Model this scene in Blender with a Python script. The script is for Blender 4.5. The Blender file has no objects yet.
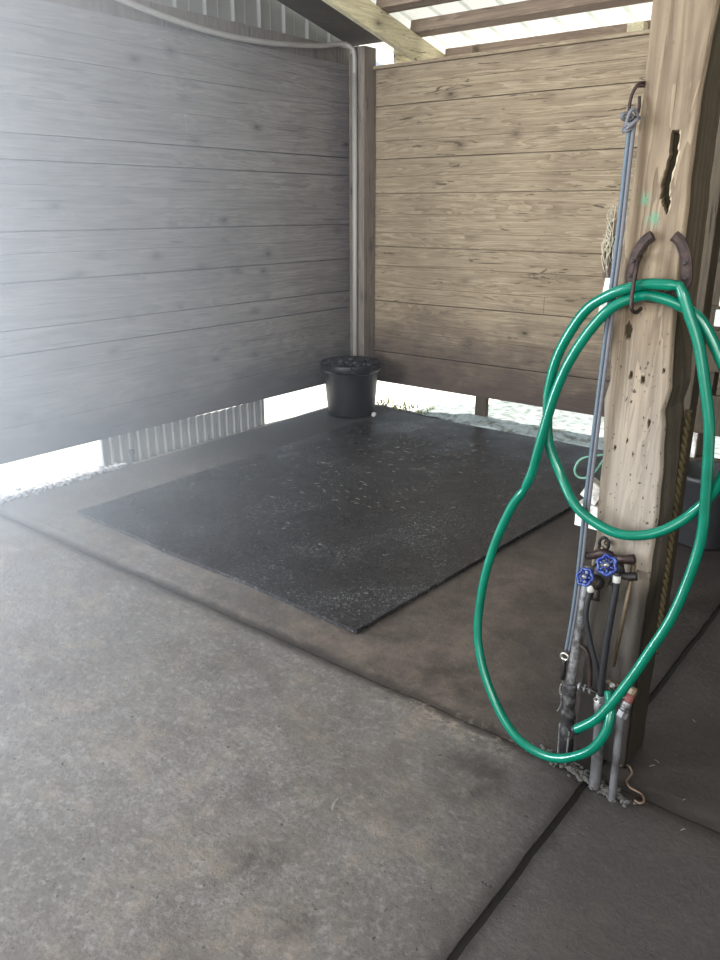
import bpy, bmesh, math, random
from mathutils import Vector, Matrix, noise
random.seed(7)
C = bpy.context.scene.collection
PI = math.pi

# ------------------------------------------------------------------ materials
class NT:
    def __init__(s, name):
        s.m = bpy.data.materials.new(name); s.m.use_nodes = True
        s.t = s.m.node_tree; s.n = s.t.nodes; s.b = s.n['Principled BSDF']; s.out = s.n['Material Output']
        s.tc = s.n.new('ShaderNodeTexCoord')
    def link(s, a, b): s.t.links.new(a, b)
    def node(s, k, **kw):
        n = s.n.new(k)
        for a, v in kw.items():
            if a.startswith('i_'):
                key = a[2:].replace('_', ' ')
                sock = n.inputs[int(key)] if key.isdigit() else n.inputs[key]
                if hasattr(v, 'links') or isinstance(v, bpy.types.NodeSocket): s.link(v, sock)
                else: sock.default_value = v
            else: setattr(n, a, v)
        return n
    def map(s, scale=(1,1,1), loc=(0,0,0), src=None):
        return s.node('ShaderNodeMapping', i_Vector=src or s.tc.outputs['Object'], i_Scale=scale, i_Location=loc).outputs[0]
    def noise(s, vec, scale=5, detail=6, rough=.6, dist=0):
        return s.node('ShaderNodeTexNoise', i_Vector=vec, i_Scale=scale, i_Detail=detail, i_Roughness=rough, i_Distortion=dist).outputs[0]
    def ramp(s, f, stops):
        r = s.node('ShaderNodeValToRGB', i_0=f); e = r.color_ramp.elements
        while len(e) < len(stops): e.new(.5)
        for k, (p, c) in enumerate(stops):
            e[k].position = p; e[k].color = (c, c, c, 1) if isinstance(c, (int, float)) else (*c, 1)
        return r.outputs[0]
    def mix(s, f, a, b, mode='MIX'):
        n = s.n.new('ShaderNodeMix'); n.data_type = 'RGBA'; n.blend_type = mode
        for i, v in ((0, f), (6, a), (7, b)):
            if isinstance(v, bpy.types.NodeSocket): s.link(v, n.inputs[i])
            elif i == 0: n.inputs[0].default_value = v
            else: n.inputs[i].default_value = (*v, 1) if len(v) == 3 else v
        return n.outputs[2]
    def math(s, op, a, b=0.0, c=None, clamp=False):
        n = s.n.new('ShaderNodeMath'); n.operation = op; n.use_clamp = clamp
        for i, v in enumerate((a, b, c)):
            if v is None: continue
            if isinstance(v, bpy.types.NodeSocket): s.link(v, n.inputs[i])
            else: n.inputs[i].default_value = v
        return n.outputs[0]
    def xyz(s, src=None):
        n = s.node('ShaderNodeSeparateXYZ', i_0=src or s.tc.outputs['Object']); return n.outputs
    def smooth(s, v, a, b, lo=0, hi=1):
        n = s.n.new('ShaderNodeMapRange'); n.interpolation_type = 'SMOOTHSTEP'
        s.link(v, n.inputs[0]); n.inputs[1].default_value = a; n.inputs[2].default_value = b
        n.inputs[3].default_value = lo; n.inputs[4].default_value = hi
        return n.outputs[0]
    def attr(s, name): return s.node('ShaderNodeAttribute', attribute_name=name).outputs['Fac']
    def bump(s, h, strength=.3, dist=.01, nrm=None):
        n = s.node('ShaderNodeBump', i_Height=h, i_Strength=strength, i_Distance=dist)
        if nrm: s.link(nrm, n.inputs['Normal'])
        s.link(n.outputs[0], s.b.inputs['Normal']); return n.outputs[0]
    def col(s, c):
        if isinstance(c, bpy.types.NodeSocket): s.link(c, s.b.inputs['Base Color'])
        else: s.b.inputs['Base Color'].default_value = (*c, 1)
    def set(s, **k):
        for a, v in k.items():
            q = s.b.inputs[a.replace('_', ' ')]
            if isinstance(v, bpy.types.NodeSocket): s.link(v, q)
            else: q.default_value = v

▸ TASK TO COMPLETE
Reproduce exactly the run of lines that opens the listing and closes with the line holding "PI = math.pi". Pictures are excluded.

▸ PROBLEM SOLUTION
Model this scene in Blender with a Python script. The script is for Blender 4.5. The Blender file has no objects yet.
import bpy, bmesh, math, random
from mathutils import Vector, Matrix, noise
random.seed(7)
C = bpy.context.scene.collection
PI = math.pi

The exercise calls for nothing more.